CHALLENGE
Only the lines from the one containing "Keep writing the" to the end of the entries should be written out, each exactly as it stands, both ends included.
--------------------
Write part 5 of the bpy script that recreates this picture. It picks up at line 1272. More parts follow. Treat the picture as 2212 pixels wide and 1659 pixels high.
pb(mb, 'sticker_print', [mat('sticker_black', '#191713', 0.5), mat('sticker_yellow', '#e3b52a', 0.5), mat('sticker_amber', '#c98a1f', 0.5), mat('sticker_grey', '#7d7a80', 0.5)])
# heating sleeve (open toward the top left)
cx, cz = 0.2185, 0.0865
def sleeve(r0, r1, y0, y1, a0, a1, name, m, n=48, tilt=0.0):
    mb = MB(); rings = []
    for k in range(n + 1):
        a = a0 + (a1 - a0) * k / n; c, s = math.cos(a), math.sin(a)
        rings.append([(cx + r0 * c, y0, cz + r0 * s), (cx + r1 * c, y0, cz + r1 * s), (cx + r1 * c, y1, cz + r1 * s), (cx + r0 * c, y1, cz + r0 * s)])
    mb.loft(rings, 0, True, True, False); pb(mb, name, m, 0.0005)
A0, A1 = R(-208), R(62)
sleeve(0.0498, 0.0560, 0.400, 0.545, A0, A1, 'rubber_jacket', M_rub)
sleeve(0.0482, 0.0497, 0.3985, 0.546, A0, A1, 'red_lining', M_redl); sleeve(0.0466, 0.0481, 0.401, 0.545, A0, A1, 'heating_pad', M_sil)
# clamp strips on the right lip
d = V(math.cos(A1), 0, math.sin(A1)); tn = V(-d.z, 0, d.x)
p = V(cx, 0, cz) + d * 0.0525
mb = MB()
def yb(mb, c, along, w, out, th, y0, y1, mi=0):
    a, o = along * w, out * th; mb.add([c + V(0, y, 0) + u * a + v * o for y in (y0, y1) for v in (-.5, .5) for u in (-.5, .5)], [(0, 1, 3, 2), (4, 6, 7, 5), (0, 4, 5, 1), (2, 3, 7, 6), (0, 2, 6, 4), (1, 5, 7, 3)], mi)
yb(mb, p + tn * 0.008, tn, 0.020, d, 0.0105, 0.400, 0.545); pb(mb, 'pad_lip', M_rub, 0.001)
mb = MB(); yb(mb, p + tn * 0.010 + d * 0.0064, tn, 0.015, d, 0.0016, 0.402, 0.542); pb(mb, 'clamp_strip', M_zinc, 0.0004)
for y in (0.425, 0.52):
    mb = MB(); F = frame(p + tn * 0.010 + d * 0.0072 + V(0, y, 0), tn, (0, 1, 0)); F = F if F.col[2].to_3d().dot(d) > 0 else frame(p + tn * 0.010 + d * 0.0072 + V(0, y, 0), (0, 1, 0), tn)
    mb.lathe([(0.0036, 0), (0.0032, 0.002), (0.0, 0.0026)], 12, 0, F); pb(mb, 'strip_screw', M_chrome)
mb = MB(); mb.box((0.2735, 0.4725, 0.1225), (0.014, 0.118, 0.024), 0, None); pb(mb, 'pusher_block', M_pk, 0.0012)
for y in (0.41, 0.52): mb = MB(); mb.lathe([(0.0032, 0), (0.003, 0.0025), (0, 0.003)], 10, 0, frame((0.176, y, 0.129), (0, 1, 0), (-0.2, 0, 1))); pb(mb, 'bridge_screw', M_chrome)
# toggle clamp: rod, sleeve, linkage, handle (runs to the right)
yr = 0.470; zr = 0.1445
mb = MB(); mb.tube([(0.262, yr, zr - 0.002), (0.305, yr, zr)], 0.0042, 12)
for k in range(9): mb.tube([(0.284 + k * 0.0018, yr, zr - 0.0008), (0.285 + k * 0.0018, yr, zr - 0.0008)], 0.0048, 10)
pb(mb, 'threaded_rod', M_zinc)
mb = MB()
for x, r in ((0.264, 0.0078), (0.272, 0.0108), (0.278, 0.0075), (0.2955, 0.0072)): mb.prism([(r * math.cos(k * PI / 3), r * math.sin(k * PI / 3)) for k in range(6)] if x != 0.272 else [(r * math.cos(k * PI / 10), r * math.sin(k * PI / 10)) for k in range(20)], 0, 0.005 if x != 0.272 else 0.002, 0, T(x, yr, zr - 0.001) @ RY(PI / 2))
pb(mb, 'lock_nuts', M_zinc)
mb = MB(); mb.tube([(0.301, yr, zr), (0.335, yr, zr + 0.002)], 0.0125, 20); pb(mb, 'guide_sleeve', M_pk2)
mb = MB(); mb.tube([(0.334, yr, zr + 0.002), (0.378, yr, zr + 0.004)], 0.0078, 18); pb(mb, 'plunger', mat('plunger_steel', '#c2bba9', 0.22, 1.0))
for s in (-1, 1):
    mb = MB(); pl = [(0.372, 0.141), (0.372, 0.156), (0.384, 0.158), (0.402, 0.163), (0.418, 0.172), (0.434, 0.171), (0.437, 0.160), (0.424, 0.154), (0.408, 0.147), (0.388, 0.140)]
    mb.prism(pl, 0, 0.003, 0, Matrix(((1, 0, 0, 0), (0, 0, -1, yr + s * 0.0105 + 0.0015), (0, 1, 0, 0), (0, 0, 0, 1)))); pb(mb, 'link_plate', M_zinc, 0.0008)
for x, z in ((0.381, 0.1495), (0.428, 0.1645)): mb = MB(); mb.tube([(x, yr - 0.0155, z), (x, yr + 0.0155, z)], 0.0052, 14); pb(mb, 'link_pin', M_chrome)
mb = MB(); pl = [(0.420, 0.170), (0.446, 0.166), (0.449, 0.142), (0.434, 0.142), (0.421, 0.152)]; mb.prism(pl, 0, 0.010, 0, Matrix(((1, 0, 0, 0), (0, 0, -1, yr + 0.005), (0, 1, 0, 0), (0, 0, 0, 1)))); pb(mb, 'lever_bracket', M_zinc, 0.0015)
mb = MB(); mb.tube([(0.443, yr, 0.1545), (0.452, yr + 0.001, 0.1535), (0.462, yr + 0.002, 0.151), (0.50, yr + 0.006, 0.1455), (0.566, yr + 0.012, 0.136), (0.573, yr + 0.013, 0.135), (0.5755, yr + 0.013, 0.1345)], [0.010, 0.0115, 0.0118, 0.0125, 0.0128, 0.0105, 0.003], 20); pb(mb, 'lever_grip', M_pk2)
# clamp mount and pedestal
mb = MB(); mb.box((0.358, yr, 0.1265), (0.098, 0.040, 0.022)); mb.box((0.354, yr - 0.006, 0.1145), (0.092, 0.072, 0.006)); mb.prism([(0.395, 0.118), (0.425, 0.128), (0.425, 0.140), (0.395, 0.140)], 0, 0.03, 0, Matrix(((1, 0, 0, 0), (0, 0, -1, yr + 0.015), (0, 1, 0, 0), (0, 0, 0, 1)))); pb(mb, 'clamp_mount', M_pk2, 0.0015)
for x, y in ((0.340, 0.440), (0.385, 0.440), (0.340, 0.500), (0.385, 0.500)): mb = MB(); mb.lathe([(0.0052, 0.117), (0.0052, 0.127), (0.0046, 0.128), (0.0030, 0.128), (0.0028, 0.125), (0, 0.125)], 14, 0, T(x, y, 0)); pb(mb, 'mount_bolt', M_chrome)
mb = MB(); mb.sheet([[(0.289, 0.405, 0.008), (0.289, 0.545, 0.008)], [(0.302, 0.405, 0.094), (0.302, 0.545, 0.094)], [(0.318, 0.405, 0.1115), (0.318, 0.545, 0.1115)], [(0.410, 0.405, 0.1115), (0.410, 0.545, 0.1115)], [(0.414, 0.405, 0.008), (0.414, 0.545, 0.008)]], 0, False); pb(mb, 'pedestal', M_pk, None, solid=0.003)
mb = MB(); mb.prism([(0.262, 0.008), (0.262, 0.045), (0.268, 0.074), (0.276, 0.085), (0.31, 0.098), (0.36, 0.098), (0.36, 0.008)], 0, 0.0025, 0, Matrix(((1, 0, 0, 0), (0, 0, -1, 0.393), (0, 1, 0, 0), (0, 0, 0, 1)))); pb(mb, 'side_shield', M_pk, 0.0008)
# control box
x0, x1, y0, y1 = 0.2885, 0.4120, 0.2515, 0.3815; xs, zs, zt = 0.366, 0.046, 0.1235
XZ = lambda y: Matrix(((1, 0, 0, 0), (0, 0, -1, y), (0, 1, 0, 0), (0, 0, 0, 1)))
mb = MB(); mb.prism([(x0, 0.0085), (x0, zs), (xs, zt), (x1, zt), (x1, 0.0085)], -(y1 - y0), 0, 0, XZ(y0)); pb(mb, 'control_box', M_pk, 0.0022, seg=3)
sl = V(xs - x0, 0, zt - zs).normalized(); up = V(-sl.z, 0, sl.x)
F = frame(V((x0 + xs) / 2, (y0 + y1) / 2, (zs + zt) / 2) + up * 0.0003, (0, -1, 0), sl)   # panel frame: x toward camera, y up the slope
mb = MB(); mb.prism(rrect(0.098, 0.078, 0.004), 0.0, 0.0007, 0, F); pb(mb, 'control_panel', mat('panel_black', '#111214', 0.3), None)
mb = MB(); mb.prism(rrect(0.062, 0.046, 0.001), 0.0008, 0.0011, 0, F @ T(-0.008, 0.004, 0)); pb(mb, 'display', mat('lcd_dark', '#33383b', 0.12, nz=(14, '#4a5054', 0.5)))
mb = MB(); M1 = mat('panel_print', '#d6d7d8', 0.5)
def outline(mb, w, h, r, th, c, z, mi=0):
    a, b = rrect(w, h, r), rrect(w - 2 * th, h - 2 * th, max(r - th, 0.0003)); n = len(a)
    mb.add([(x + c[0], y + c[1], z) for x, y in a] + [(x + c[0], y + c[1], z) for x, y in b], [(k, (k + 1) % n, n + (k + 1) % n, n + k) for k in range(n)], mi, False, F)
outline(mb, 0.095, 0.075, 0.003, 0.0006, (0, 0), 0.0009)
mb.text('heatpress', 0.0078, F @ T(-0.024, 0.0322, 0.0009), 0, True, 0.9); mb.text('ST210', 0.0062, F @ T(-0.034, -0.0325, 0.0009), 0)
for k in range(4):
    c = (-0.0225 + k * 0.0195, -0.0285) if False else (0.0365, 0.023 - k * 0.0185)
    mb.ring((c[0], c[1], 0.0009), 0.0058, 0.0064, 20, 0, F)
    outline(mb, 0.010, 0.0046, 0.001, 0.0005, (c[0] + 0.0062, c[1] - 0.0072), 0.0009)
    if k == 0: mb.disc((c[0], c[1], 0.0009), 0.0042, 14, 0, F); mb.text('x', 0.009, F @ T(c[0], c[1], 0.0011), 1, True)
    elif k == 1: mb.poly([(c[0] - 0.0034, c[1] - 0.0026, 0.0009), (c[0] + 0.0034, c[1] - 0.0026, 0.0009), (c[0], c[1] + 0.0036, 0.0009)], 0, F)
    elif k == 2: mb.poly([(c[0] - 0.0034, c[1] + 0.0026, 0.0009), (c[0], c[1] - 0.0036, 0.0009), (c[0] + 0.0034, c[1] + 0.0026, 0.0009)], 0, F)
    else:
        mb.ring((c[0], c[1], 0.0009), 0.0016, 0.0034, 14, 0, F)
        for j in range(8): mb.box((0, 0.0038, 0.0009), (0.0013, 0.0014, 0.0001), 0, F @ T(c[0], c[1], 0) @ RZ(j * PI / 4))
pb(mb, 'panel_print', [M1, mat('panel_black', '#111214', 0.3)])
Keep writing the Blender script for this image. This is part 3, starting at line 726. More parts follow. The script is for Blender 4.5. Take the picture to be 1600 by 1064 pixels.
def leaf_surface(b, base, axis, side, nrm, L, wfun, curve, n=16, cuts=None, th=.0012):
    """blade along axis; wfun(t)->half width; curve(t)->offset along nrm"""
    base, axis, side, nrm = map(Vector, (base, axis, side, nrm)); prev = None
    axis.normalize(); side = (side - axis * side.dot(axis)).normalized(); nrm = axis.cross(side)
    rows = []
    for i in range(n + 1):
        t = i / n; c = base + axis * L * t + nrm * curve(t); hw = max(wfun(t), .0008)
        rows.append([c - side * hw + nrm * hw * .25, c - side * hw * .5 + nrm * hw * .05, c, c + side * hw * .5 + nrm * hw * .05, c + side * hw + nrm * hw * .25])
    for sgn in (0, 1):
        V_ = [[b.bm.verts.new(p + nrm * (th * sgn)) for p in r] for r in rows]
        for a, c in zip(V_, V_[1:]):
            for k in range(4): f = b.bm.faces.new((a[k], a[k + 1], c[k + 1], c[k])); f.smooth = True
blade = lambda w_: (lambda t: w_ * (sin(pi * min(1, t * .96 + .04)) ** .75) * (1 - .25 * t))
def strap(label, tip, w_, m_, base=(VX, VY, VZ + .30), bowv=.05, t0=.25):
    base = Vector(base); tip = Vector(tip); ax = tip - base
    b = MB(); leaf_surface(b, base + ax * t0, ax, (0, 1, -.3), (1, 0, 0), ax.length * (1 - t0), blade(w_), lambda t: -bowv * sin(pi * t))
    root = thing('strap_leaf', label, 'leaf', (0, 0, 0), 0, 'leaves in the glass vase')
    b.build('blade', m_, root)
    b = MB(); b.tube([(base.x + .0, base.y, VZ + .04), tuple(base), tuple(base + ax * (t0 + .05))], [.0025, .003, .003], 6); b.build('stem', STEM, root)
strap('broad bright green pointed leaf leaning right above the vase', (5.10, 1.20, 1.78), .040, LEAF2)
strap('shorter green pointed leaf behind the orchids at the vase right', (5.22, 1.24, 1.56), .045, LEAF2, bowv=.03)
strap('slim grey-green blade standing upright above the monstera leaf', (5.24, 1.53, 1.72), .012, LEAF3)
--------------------
EXERCISE SOLUTION
Keep writing the Blender script for this image. This is part 3, starting at line 726. More parts follow. The script is for Blender 4.5. Take the picture to be 1600 by 1064 pixels.
def leaf_surface(b, base, axis, side, nrm, L, wfun, curve, n=16, cuts=None, th=.0012):
    """blade along axis; wfun(t)->half width; curve(t)->offset along nrm"""
    base, axis, side, nrm = map(Vector, (base, axis, side, nrm)); prev = None
    axis.normalize(); side = (side - axis * side.dot(axis)).normalized(); nrm = axis.cross(side)
    rows = []
    for i in range(n + 1):
        t = i / n; c = base + axis * L * t + nrm * curve(t); hw = max(wfun(t), .0008)
        rows.append([c - side * hw + nrm * hw * .25, c - side * hw * .5 + nrm * hw * .05, c, c + side * hw * .5 + nrm * hw * .05, c + side * hw + nrm * hw * .25])
    for sgn in (0, 1):
        V_ = [[b.bm.verts.new(p + nrm * (th * sgn)) for p in r] for r in rows]
        for a, c in zip(V_, V_[1:]):
            for k in range(4): f = b.bm.faces.new((a[k], a[k + 1], c[k + 1], c[k])); f.smooth = True
blade = lambda w_: (lambda t: w_ * (sin(pi * min(1, t * .96 + .04)) ** .75) * (1 - .25 * t))
def strap(label, tip, w_, m_, base=(VX, VY, VZ + .30), bowv=.05, t0=.25):
    base = Vector(base); tip = Vector(tip); ax = tip - base
    b = MB(); leaf_surface(b, base + ax * t0, ax, (0, 1, -.3), (1, 0, 0), ax.length * (1 - t0), blade(w_), lambda t: -bowv * sin(pi * t))
    root = thing('strap_leaf', label, 'leaf', (0, 0, 0), 0, 'leaves in the glass vase')
    b.build('blade', m_, root)
    b = MB(); b.tube([(base.x + .0, base.y, VZ + .04), tuple(base), tuple(base + ax * (t0 + .05))], [.0025, .003, .003], 6); b.build('stem', STEM, root)
strap('broad bright green pointed leaf leaning right above the vase', (5.10, 1.20, 1.78), .040, LEAF2)
strap('shorter green pointed leaf behind the orchids at the vase right', (5.22, 1.24, 1.56), .045, LEAF2, bowv=.03)
strap('slim grey-green blade standing upright above the monstera leaf', (5.24, 1.53, 1.72), .012, LEAF3)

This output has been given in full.